Given problem: Write out the listing below without alteration, omitting its pictures.
>> Start
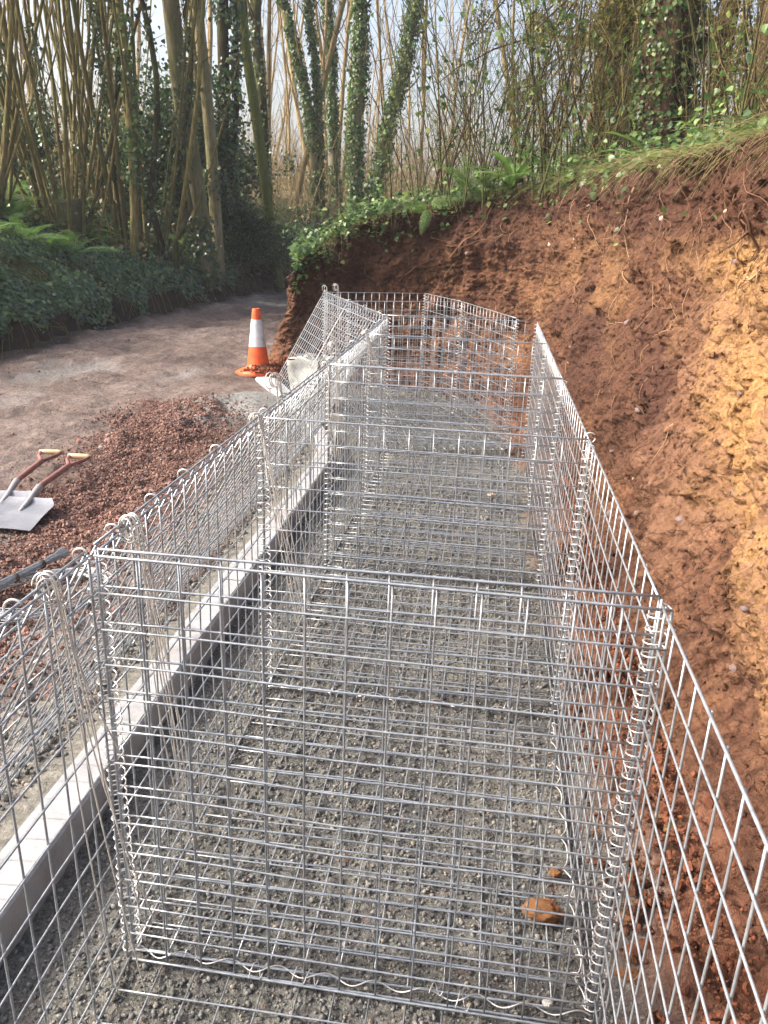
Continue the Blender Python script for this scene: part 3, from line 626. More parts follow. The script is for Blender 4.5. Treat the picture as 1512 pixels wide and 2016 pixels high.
# ------------------------------------------------------------------ gabions
WR = .0022
def panel(c00, c10, c11, c01, nu=13, nv=13, side=1, wr=WR, sag=.004, seed=0, edge=True):
    """welded mesh: c00->c10 is the u direction, c00->c01 the v direction"""
    c = [np.array(p, float) for p in (c00, c10, c11, c01)]
    nrm = unit(np.cross(c[1]-c[0], c[3]-c[0]))*side
    def S_(a, b_):
        a = np.asarray(a)[..., None]; b_ = np.asarray(b_)[..., None]
        p = c[0]*(1-a)*(1-b_)+c[1]*a*(1-b_)+c[2]*a*b_+c[3]*(1-a)*b_
        wv = np.sin(math.pi*a)*np.sin(math.pi*b_)
        return p+nrm*(sag*wv*2*vn(np.concatenate([a*2.2+seed, b_*2.2, a*0+seed], -1), seed)[..., None])
    mb = MB(); s = np.linspace(0, 1, 10)
    js = random.Random(seed)
    for k in range(nv+1):      # wires along u
        b_ = k/nv; w_ = wr*1.25 if (edge and k in (0, nv)) else wr
        tube(mb, S_(s, np.full(10, b_))+nrm*w_*.92+rng.normal(0, .0006, 3), w_, 6, rnd=js.random())
    for k in range(nu+1):
        a = k/nu; w_ = wr*1.25 if (edge and k in (0, nu)) else wr
        tube(mb, S_(np.full(10, a), s)-nrm*w_*.92+rng.normal(0, .0006, 3), w_, 6, rnd=js.random())
    return mb
def helix(a, b_, rad=.019, pitch=.0255, wr=.0017, seed=0, wob=.003):
    a = np.array(a, float); b_ = np.array(b_, float); L = np.linalg.norm(b_-a); d = (b_-a)/L
    n = int(L/pitch*11); s = np.linspace(0, 1, n); ref = np.array([0, 0, 1.]) if abs(d[2]) < .7 else np.array([1., 0, 0])
    e1 = unit(np.cross(d, ref)); e2 = np.cross(d, e1); ph = s*L/pitch*2*math.pi+seed+.5*vn(np.stack([s*9, s*0+seed, s*0], 1), 1)
    rr = rad*(1+.12*vn(np.stack([s*14, s*0+seed, s*0], 1), 2))
    p = a+np.outer(s*L, d)+(rr*np.cos(ph))[:, None]*e1+(rr*np.sin(ph))[:, None]*e2
    mb = MB(); tube(mb, p, wr, 5); return mb
def lacing(a, b_, seed=0):
    a = np.array(a, float); b_ = np.array(b_, float); n = 140; s = np.linspace(0, 1, n); d = unit(b_-a)
    e1 = unit(np.cross(d, [0, 0, 1.])); ph = s*np.linalg.norm(b_-a)/.11*2*math.pi+seed
    p = a+np.outer(s, b_-a)+(.008*np.cos(ph)*(1+.5*vn(np.stack([s*12, s*0+seed, s*0], 1), 3)))[:, None]*e1
    p[:, 2] += .008*np.sin(ph)+.004; mb = MB(); tube(mb, p, .0017, 5)
    for q in range(6):     # loose twisted tails
        k = random.randint(4, n-6); t_ = np.linspace(0, 1, 9); r_ = .012+.008*random.random()
        pp = p[k]+np.outer(r_*np.cos(t_*7), e1)+np.outer(r_*np.sin(t_*7)+.004, [0, 0, 1.])+np.outer(t_*.03, d); tube(mb, pp, .0015, 4)
    return mb
LOUT, LZ = .50, .115
def gabion(label, fr, bk, zf=1.0, lid=True, near=False, extra=()):
    """fr/bk: lists of plan points along the front (kerb side) and back; one cell between consecutive points.
       fr/bk entries may carry bottom offsets."""
    root = thing('gabion_basket', label, 'gabion', (float(fr[0][0]), float(fr[0][1]), 0))
    o = np.array([fr[0][0], fr[0][1], 0.0])
    def B(mb_, name, m_): ob = mb_.build(name, m_, root); ob.location = tuple(-o); return ob
    n = len(fr)-1; z0 = .018
    def v(p, z): return (p[0], p[1], z)
    for i in range(n):
        a, b_, c_, d_ = fr[i], fr[i+1], bk[i+1], bk[i]
        L = math.dist(a, b_); nu = max(4, round(L/.0762)); sd = random.randint(1, 999)
        B(panel(v(a, z0), v(b_, z0), v(b_, zf), v(a, zf), nu, 13, seed=sd), 'front_panel', M_WIRE)
        nub = max(4, round(math.dist(d_, c_)/.0762))
        B(panel(v(d_, z0), v(c_, z0), v(c_, zf), v(d_, zf), nub, 13, side=-1, seed=sd+1), 'back_panel', M_WIRE)
        B(panel(v(a, .013), v(b_, .013), v(c_, .013), v(d_, .013), nu, 13, seed=sd+2, sag=.003), 'base_panel', M_WIRE)
        if lid:
            dv = unit(np.array([b_[0]-a[0], b_[1]-a[1]])); ov = np.array([-dv[1], dv[0]])*LOUT
            la = (a[0]+dv[0]*.008, a[1]+dv[1]*.008); lb = (b_[0]-dv[0]*.008, b_[1]-dv[1]*.008)
            B(panel((la[0]-.006, la[1], zf+.006), (lb[0]-.006, lb[1], zf+.006), (lb[0]+ov[0], lb[1]+ov[1], LZ+.012), (la[0]+ov[0], la[1]+ov[1], LZ+.012), nu, 13, seed=sd+3, sag=.008), 'lid', M_WIRE)
    return root, B, v, o
def cross_panel(B, a, b_, name, zt=1.0, zb=.018, dy=0, seed=0, nu=13):
    B(panel((a[0], a[1]+dy, zb), (b_[0], b_[1]+dy, zb), (b_[0], b_[1]+dy, zt), (a[0], a[1]+dy, zt), nu, 13, seed=seed, sag=.006), name, M_WIRE)
def spiral(B, p, seed, z1=.99): B(helix((p[0], p[1], .03), (p[0], p[1], z1), seed=seed), 'spiral_binding', M_SPIRAL)
F = lambda y: (0.0, y)
K = lambda y: (1.02, y)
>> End
Correct result:
Continue the Blender Python script for this scene: part 3, from line 626. More parts follow. The script is for Blender 4.5. Treat the picture as 1512 pixels wide and 2016 pixels high.
# ------------------------------------------------------------------ gabions
WR = .0022
def panel(c00, c10, c11, c01, nu=13, nv=13, side=1, wr=WR, sag=.004, seed=0, edge=True):
    """welded mesh: c00->c10 is the u direction, c00->c01 the v direction"""
    c = [np.array(p, float) for p in (c00, c10, c11, c01)]
    nrm = unit(np.cross(c[1]-c[0], c[3]-c[0]))*side
    def S_(a, b_):
        a = np.asarray(a)[..., None]; b_ = np.asarray(b_)[..., None]
        p = c[0]*(1-a)*(1-b_)+c[1]*a*(1-b_)+c[2]*a*b_+c[3]*(1-a)*b_
        wv = np.sin(math.pi*a)*np.sin(math.pi*b_)
        return p+nrm*(sag*wv*2*vn(np.concatenate([a*2.2+seed, b_*2.2, a*0+seed], -1), seed)[..., None])
    mb = MB(); s = np.linspace(0, 1, 10)
    js = random.Random(seed)
    for k in range(nv+1):      # wires along u
        b_ = k/nv; w_ = wr*1.25 if (edge and k in (0, nv)) else wr
        tube(mb, S_(s, np.full(10, b_))+nrm*w_*.92+rng.normal(0, .0006, 3), w_, 6, rnd=js.random())
    for k in range(nu+1):
        a = k/nu; w_ = wr*1.25 if (edge and k in (0, nu)) else wr
        tube(mb, S_(np.full(10, a), s)-nrm*w_*.92+rng.normal(0, .0006, 3), w_, 6, rnd=js.random())
    return mb
def helix(a, b_, rad=.019, pitch=.0255, wr=.0017, seed=0, wob=.003):
    a = np.array(a, float); b_ = np.array(b_, float); L = np.linalg.norm(b_-a); d = (b_-a)/L
    n = int(L/pitch*11); s = np.linspace(0, 1, n); ref = np.array([0, 0, 1.]) if abs(d[2]) < .7 else np.array([1., 0, 0])
    e1 = unit(np.cross(d, ref)); e2 = np.cross(d, e1); ph = s*L/pitch*2*math.pi+seed+.5*vn(np.stack([s*9, s*0+seed, s*0], 1), 1)
    rr = rad*(1+.12*vn(np.stack([s*14, s*0+seed, s*0], 1), 2))
    p = a+np.outer(s*L, d)+(rr*np.cos(ph))[:, None]*e1+(rr*np.sin(ph))[:, None]*e2
    mb = MB(); tube(mb, p, wr, 5); return mb
def lacing(a, b_, seed=0):
    a = np.array(a, float); b_ = np.array(b_, float); n = 140; s = np.linspace(0, 1, n); d = unit(b_-a)
    e1 = unit(np.cross(d, [0, 0, 1.])); ph = s*np.linalg.norm(b_-a)/.11*2*math.pi+seed
    p = a+np.outer(s, b_-a)+(.008*np.cos(ph)*(1+.5*vn(np.stack([s*12, s*0+seed, s*0], 1), 3)))[:, None]*e1
    p[:, 2] += .008*np.sin(ph)+.004; mb = MB(); tube(mb, p, .0017, 5)
    for q in range(6):     # loose twisted tails
        k = random.randint(4, n-6); t_ = np.linspace(0, 1, 9); r_ = .012+.008*random.random()
        pp = p[k]+np.outer(r_*np.cos(t_*7), e1)+np.outer(r_*np.sin(t_*7)+.004, [0, 0, 1.])+np.outer(t_*.03, d); tube(mb, pp, .0015, 4)
    return mb
LOUT, LZ = .50, .115
def gabion(label, fr, bk, zf=1.0, lid=True, near=False, extra=()):
    """fr/bk: lists of plan points along the front (kerb side) and back; one cell between consecutive points.
       fr/bk entries may carry bottom offsets."""
    root = thing('gabion_basket', label, 'gabion', (float(fr[0][0]), float(fr[0][1]), 0))
    o = np.array([fr[0][0], fr[0][1], 0.0])
    def B(mb_, name, m_): ob = mb_.build(name, m_, root); ob.location = tuple(-o); return ob
    n = len(fr)-1; z0 = .018
    def v(p, z): return (p[0], p[1], z)
    for i in range(n):
        a, b_, c_, d_ = fr[i], fr[i+1], bk[i+1], bk[i]
        L = math.dist(a, b_); nu = max(4, round(L/.0762)); sd = random.randint(1, 999)
        B(panel(v(a, z0), v(b_, z0), v(b_, zf), v(a, zf), nu, 13, seed=sd), 'front_panel', M_WIRE)
        nub = max(4, round(math.dist(d_, c_)/.0762))
        B(panel(v(d_, z0), v(c_, z0), v(c_, zf), v(d_, zf), nub, 13, side=-1, seed=sd+1), 'back_panel', M_WIRE)
        B(panel(v(a, .013), v(b_, .013), v(c_, .013), v(d_, .013), nu, 13, seed=sd+2, sag=.003), 'base_panel', M_WIRE)
        if lid:
            dv = unit(np.array([b_[0]-a[0], b_[1]-a[1]])); ov = np.array([-dv[1], dv[0]])*LOUT
            la = (a[0]+dv[0]*.008, a[1]+dv[1]*.008); lb = (b_[0]-dv[0]*.008, b_[1]-dv[1]*.008)
            B(panel((la[0]-.006, la[1], zf+.006), (lb[0]-.006, lb[1], zf+.006), (lb[0]+ov[0], lb[1]+ov[1], LZ+.012), (la[0]+ov[0], la[1]+ov[1], LZ+.012), nu, 13, seed=sd+3, sag=.008), 'lid', M_WIRE)
    return root, B, v, o
def cross_panel(B, a, b_, name, zt=1.0, zb=.018, dy=0, seed=0, nu=13):
    B(panel((a[0], a[1]+dy, zb), (b_[0], b_[1]+dy, zb), (b_[0], b_[1]+dy, zt), (a[0], a[1]+dy, zt), nu, 13, seed=seed, sag=.006), name, M_WIRE)
def spiral(B, p, seed, z1=.99): B(helix((p[0], p[1], .03), (p[0], p[1], z1), seed=seed), 'spiral_binding', M_SPIRAL)
F = lambda y: (0.0, y)
K = lambda y: (1.02, y)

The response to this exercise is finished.